I actually think there are job they could where they could work without inflicting their celebrity on their co-workers.
In HS and college I worked at minimum wage in a windowless office processing student loans files and at another job coding market research surveys. Nothing about it would make for great tv and their being there would get boring to the public almost as fast as it would for the kids. Employers don’t even have to press crews on the property.
But I made friends at that job, learned how to deal with the drudgery and still work with pride.
And it taught me more than being shuffled off to a boarding school and learning how to order “the help” around correctly
The only thing I learned from working a minimum wage job was how to recognize the sound of my own screams: the minute I finished my physics PhD I started my high paying job at the research factory and never looked back.
Good for the Obamas that they want their children to be firmly grounded, but I suspect that they have already succeeded in this task. The kids who need this lesson are the trust fund babies who are insulated from the realities of ordinary life, who have absorbed the ways of success in the overclass, and who will never do an honest day’s work in their pampered little lives. Like Chelsea, Jenna and Not-jenna, less like Amy.
Don’t know about “not-Jenna,” but for a child of privilege, Jenna this isn’t too shabby:
Now, if she, like Chelsea, is paid $600,000/year by NBC for her less than part-time gig, fair game to criticize her as well. But she still chose to go to a public university and declined to have a WH wedding.
Couldn’t disagree more; it’s one thing to read about something, another to have some experience of it; Malia and Sasha will have a chance to meet people in ways of life they would otherwise know only indirectly. Andrew makes a good point upthread
Call me jaded, but just because someone works at a minimum wage job for a fucking summer doesn’t mean they’ve done their “hard work” and that their rise through the ranks based on nepotism should be overlooked.

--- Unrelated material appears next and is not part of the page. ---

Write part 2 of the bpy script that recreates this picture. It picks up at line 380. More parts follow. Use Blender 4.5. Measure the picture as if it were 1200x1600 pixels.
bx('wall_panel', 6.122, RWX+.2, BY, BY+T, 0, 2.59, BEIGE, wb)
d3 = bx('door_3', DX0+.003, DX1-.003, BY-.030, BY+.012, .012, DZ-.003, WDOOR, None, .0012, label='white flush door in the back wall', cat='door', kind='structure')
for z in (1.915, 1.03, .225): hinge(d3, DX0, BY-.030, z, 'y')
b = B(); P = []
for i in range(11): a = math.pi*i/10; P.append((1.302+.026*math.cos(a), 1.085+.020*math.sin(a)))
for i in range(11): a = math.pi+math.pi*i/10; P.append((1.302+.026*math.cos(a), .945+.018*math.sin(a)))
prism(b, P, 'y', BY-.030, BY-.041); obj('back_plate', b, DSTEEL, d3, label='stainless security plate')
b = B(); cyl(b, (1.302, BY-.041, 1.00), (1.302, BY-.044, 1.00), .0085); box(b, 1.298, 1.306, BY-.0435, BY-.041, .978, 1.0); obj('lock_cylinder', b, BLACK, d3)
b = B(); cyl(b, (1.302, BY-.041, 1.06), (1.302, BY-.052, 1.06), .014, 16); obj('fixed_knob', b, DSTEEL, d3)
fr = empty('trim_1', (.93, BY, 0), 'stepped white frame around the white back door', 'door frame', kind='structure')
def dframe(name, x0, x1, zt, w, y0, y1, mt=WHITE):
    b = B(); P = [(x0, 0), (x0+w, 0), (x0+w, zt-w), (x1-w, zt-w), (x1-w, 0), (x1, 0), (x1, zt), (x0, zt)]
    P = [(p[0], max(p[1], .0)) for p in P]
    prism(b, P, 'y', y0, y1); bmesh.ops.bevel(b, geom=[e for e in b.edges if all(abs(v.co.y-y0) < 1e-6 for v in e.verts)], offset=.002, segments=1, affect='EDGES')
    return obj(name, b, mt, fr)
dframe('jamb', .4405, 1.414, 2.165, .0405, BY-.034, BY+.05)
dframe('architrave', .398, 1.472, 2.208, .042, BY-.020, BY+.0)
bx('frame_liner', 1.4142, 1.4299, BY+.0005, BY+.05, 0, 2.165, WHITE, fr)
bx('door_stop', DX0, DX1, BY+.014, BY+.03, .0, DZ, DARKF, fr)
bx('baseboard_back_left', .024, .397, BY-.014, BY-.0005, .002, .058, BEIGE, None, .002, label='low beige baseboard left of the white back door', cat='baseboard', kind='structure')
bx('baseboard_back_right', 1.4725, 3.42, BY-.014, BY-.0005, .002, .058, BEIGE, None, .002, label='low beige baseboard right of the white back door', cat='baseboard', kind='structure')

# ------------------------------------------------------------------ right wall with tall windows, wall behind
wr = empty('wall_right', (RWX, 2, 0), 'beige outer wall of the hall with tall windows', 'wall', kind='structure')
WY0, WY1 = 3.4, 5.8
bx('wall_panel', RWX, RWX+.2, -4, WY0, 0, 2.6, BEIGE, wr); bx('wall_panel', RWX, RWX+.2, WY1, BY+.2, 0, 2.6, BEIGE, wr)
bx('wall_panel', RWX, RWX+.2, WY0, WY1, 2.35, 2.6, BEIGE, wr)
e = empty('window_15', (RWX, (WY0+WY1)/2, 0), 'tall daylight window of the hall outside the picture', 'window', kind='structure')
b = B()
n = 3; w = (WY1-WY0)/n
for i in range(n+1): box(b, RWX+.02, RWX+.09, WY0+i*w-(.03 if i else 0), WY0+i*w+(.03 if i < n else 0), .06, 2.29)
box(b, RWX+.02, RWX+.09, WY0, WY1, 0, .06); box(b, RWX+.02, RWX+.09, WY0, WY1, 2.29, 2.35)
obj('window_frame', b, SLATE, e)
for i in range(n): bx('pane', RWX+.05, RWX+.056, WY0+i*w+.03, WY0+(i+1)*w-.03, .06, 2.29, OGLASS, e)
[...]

Obama isn’t a sociopath and he isn’t an old-money oligarch, but holy shit, he’s 52 and is one of the most powerful people on the planet. His kids are going to be rich and “successful” regardless of working at a fast food restaurant or wherever they work as a token thrown to the rabble.
Ugh. Nepotism fucking sucks. I really get tired of having my nose shoved in it.
I don’t really understand the problem with this. Having them work minimum wage jobs will teach them things. If nothing else, gratitude for winning the birth lottery.
I have to agree with Andrew on this one. My first low-paying college jobs were babysitting wealthy people’s children and then bartending. I learned some of the behaviors to avoid if one wants an unspoiled child and I can still make a good Bloody Mary today. However, my last college job was clerking in an antique shop. The experience developed into a hobby after graduating and I still hit the yard sales today. I have learned so much cultural history the last 40 years and met some very interesting people. Also, when shopping for regular stuff, I try my best to be polite to sales associates.